Loan Types

BBBMortgage Loans

Our staff will discuss your buying requirements and thoroughly explain how different mortgages work. When you apply with Finance 1 LLC, you’ll be working with a business that’s fully accredited by the Better Business Bureau.

In order to find you low rates and great terms, we’ll review your credit history. We may have some advice that boosts your rating, making your application more attractive and less of a risk. If you’re interested in applying for a mortgage that’s secured by the federal government, we can assist with Fannie Mae and Freddie Mac loans.
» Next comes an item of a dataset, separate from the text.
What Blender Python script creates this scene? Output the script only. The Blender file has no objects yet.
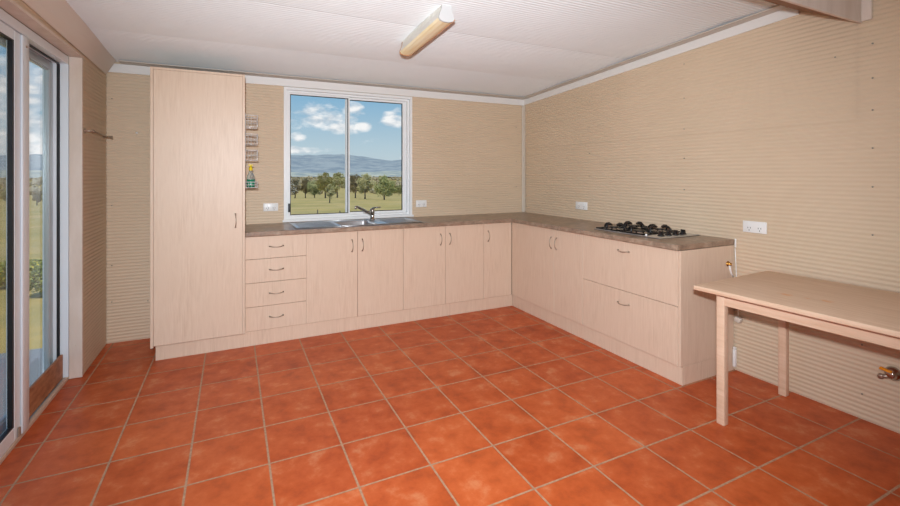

Conventional Mortgage Loan
A conventional mortgage refers to a loan that is not insured or guaranteed by the federal government. A conventional, or conforming, mortgage adheres to the guidelines set by Fannie Mae and Freddie Mac. It may have either a fixed or adjustable rate.  
Federal Housing Administration (FHA)
If you’ve been dreaming about home ownership but you don’t have a large down payment, an FHA mortgage loan could be ideal for your situation. The friendly professionals at Finance1 LLC feel that you deserve a chance to purchase a property that you can call your own.
Veterans Administration Loans (VA)
If you’ve served in the military, you may qualify for quick approval with a Veterans Administration Loan.
USDA Rural Development Loans
Thanks to the USDA’s rural development program, home buyers in rural areas are often eligible for special loans. These loans give buyers the ability to secure affordable financing without fronting large down payments. They also offer low interest rates and don’t include monthly PMI charges.
Thirty-Year Fixed Rate Mortgage
The traditional 30-year fixed-rate mortgage has a constant interest rate and monthly payments that never change. This may be a good choice if you plan to stay in your home for seven years or longer. If you plan to move within seven years, then adjustable-rate loans are usually cheaper. As a rule of thumb, it may be harder to qualify for fixed-rate loans than for adjustable rate loans. When interest rates are low, fixed-rate loans are generally not that much more expensive than adjustable-rate mortgages and may be a better deal in the long run, because you can lock in the rate for the life of your loan.
Fifteen-Year Fixed Rate Mortgage
This loan is fully amortized over a 15-year period and features constant monthly payments. It offers all the advantages of the 30-year loan, plus a lower interest rate—and you’ll own your home twice as fast. The disadvantage is that, with a 15-year loan, you commit to a higher monthly payment. Many borrowers opt for a 30-year fixed-rate loan and voluntarily make larger payments that will pay off their loan in 15 years. This approach is often safer than committing to a higher monthly payment, since the difference in interest rates isn’t that great.
Adjustable Rate Mortgages (ARM)
Looking for a low monthly payment and an amazing introductory interest rate? An adjustable rate mortgage may be perfect for you. For the right borrower, an adjustable rate mortgage (ARM) offers a number of benefits over a fixed rate mortgage, and a low monthly payment is just one of them. At Finance 1 LLC in Omaha, NE, we offer several ARM programs designed to help you manage your expenses in the short term and achieve your financial goals – both now and in the future.
Annual ARM
This loan has a rate that is recalculated once a year.
Hybrid ARM (3/1 ARM, 5/1 ARM, 7/1 ARM)
These increasingly popular ARMS—also called 3/1, 5/1 or 7/1—can offer the best of both worlds: lower interest rates (like ARMs) and a fixed payment for a longer period of time than most adjustable rate loans. For example, a “5/1 loan” has a fixed monthly payment and interest for the first five years and then turns into a traditional adjustable-rate loan, based on then-current rates for the remaining 25 years. It’s a good choice for people who expect to move (or refinance) before or shortly after the adjustment occurs.